10 thoughts on “Net Worth – Aug 2010”

  1. Kevin,

    Early thirties and the long term goal is to have the investment net worth at about $700,000. I don’t bother with a long term net worth goal since I’ll actually stop posting net worth once I pay off the mortgage.

    Tim

  2. 700k also happens to be the sweet spot for me too… all this talk of “you need a million dollars” is hogwash…

  3. We’ll i’m 43 and have have a net worth of 3 mil plus (which included my house)and i don’t think i can fully retire yet. If figure i need 125k/yr to live on . Good luck Guys

  4. $125K?!? Wow, that is a high target. Where do you live and what do you plan on doing in retirement?

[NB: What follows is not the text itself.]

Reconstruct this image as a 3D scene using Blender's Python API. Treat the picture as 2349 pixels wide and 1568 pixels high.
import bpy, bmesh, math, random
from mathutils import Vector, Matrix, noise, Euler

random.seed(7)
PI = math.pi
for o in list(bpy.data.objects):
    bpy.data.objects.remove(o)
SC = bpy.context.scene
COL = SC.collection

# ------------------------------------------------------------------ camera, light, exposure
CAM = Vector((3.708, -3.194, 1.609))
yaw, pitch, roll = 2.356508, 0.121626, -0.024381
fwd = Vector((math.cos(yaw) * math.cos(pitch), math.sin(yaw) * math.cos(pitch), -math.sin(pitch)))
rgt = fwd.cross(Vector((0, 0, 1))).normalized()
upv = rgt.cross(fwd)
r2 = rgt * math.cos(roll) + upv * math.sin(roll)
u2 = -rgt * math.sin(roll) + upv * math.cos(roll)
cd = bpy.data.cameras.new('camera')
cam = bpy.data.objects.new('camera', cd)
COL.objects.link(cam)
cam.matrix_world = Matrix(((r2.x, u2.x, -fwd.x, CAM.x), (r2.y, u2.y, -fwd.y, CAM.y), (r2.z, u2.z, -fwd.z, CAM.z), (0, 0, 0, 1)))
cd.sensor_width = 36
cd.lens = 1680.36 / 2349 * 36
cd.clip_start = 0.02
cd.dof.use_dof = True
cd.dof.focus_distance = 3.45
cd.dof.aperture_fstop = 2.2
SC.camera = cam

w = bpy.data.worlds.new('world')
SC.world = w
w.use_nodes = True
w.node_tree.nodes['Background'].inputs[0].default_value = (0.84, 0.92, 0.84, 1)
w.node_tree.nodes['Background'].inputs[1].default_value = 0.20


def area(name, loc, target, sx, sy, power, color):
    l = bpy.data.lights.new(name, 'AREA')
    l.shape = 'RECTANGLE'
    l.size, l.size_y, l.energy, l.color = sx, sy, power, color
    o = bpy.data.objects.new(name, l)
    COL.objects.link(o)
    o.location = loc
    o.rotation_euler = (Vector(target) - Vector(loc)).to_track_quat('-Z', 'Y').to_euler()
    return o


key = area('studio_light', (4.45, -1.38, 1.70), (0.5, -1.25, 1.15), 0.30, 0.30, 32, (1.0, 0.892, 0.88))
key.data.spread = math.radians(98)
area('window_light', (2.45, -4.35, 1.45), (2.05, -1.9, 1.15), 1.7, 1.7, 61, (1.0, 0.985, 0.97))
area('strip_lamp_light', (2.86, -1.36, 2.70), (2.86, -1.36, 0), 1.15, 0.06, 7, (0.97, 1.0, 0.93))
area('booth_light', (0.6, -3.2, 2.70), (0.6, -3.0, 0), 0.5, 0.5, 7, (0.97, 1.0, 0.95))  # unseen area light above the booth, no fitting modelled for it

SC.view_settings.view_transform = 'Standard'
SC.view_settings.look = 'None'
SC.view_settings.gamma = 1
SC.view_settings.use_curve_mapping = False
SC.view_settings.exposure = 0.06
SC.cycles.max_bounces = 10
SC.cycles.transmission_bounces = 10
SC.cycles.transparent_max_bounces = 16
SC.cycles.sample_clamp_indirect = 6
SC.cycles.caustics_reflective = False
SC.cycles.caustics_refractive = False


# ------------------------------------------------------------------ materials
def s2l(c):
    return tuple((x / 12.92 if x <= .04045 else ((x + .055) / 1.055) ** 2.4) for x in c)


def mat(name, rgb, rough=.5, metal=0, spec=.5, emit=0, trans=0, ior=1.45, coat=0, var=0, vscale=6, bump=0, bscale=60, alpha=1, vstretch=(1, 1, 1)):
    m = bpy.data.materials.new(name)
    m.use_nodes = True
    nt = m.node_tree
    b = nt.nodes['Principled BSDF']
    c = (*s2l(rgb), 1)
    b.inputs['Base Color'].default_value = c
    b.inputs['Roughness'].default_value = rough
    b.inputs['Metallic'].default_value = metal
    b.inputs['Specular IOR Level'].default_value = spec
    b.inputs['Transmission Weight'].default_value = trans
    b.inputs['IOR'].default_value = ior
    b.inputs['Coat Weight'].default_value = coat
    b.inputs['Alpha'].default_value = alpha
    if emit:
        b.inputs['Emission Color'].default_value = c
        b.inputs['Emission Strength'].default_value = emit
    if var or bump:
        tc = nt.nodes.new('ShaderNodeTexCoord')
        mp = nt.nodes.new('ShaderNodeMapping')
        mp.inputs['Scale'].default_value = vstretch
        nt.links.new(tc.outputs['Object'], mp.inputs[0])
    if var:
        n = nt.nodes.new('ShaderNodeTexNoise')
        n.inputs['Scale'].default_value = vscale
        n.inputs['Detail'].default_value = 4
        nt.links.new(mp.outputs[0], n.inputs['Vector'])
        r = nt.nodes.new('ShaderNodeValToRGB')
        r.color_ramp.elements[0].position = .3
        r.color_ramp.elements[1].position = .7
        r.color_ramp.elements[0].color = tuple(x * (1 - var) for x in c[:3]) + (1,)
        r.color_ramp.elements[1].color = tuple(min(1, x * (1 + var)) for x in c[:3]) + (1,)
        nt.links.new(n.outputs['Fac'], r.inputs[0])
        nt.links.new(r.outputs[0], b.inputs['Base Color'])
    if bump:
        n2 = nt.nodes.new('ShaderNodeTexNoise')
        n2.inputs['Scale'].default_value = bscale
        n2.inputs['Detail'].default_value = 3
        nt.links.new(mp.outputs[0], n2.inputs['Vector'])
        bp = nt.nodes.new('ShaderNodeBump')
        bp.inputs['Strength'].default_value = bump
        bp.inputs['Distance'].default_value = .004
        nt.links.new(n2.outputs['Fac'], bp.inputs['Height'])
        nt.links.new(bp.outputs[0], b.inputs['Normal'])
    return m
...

  5. $700k (US$ in my case) is pretty common (e.g. 28k/yr at 4% withdrawl rate). It’s also probably no accident that $28k/yr represents twice the poverty level in the US for a two-person household as studies have shown most people are “comfortable, no complaints” spending for their household at 2x the poverty level.

    If you can spend more than that, then people will spend on leisure and increase their happiness… provided they have time to enjoy that leisure. Otherwise life becomes a stressor, which is why happiness surveys level out above that amount (most people are still working, so they can’t enjoy more leisure that they could spend for).

  6. I live in Calgary. I wont ever fully retire i’ll always generate some revenue. I just plan on getting out of the rat race and work for myself. I’ll either do some consulting work for the oil and gas industry or expand my realestate portfolio and do alot of skiing and golfing with the family.

  7. Kevin, seriously?!? U need $125K in retirement? What do you want to do?? You need to spend over $10k/month in retirement?? That is a whole lot of golf, dining, travelling, hobbies etc. Buy a $500k condo, invest 2.5m at 4.0% gives you 100k/year. Time to shut her down and see the world!

  8. You guys realize that the 4% Safe Withdrawal Rate is designed to last for 30 years, not forever, right? Retiring at 45 taking 4% of $700k will give you $28,000/year, increasing with inflation, until you’re 75. Then you’ll be broke.

    What’s Plan B?

  9. Plan B: actually is a continuation of plan A. At 60 I can collect CPP and then based on just half of OAS at 65 will reduce income requirements to a suitable level to last until I am dead. Backup plans include some working income from 45 to 60 (amount left blank to reflect the fact it will be hard to predict) and the final backup plan is to sell the house and rent. I hope that helps explain things.